[START]
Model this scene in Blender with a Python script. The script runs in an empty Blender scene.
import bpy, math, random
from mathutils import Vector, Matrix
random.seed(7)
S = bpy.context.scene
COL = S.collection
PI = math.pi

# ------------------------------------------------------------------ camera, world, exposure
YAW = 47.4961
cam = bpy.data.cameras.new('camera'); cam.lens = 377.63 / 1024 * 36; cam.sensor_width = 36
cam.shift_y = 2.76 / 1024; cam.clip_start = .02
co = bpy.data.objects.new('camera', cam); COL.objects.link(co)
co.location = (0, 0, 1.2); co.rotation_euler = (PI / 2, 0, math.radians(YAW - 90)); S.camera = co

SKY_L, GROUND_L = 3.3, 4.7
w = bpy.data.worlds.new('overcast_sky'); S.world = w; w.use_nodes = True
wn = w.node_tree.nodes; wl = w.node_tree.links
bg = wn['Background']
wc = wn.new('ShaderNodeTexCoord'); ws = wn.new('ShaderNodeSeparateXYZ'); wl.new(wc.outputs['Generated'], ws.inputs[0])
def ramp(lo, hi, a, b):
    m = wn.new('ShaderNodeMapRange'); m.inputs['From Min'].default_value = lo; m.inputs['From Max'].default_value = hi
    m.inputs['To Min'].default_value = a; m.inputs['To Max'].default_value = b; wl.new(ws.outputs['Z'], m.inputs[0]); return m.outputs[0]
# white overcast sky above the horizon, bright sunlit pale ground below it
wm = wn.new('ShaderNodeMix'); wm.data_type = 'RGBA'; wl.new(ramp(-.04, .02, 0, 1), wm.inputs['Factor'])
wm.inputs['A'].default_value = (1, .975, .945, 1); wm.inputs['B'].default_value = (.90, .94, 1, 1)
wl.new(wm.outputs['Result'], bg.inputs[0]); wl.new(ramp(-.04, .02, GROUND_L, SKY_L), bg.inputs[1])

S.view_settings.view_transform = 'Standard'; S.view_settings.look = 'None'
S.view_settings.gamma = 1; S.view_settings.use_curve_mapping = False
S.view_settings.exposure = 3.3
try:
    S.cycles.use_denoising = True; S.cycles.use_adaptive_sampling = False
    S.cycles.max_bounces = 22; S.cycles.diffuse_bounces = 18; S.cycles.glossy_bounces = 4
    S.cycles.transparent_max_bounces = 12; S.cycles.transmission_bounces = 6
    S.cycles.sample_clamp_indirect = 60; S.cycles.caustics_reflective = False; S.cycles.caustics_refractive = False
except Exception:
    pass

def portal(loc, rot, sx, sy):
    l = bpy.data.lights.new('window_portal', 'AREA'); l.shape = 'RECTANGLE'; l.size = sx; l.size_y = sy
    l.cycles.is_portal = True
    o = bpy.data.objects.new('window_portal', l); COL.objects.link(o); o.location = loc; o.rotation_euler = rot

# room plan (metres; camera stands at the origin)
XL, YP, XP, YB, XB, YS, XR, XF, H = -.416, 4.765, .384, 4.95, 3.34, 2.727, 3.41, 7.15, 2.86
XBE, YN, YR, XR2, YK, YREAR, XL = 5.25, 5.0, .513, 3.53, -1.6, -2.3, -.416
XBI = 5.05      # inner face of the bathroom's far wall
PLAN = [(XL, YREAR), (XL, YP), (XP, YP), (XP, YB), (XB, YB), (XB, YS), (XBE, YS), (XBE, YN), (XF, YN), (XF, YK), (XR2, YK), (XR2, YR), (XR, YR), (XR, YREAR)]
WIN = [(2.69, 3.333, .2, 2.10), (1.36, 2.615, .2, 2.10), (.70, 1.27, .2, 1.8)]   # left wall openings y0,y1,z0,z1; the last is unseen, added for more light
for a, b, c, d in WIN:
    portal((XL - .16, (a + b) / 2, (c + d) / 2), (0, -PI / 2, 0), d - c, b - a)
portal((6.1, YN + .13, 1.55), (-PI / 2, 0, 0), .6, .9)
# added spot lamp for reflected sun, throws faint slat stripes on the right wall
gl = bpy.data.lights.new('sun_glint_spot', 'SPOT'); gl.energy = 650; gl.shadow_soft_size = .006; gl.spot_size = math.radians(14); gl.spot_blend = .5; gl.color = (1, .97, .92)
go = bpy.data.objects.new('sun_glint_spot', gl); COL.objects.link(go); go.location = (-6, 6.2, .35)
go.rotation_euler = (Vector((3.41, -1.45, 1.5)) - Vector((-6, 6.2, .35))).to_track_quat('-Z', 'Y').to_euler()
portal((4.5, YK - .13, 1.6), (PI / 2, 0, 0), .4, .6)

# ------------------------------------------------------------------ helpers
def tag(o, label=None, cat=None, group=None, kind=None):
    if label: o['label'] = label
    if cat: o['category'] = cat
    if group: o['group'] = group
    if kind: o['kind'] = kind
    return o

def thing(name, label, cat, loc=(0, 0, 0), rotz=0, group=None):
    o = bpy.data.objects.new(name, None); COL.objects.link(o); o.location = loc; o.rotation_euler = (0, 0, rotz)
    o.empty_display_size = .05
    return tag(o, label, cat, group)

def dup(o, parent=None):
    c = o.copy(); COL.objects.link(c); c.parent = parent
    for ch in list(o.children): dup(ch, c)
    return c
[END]
### Task
From the first line of the listing above to the line with "co.location = (0, 0, 1.2);", please transcribe each line exactly, both ends included, and nothing beyond that.

### Correct result
Model this scene in Blender with a Python script. The script runs in an empty Blender scene.
import bpy, math, random
from mathutils import Vector, Matrix
random.seed(7)
S = bpy.context.scene
COL = S.collection
PI = math.pi

# ------------------------------------------------------------------ camera, world, exposure
YAW = 47.4961
cam = bpy.data.cameras.new('camera'); cam.lens = 377.63 / 1024 * 36; cam.sensor_width = 36
cam.shift_y = 2.76 / 1024; cam.clip_start = .02
co = bpy.data.objects.new('camera', cam); COL.objects.link(co)
co.location = (0, 0, 1.2); co.rotation_euler = (PI / 2, 0, math.radians(YAW - 90)); S.camera = co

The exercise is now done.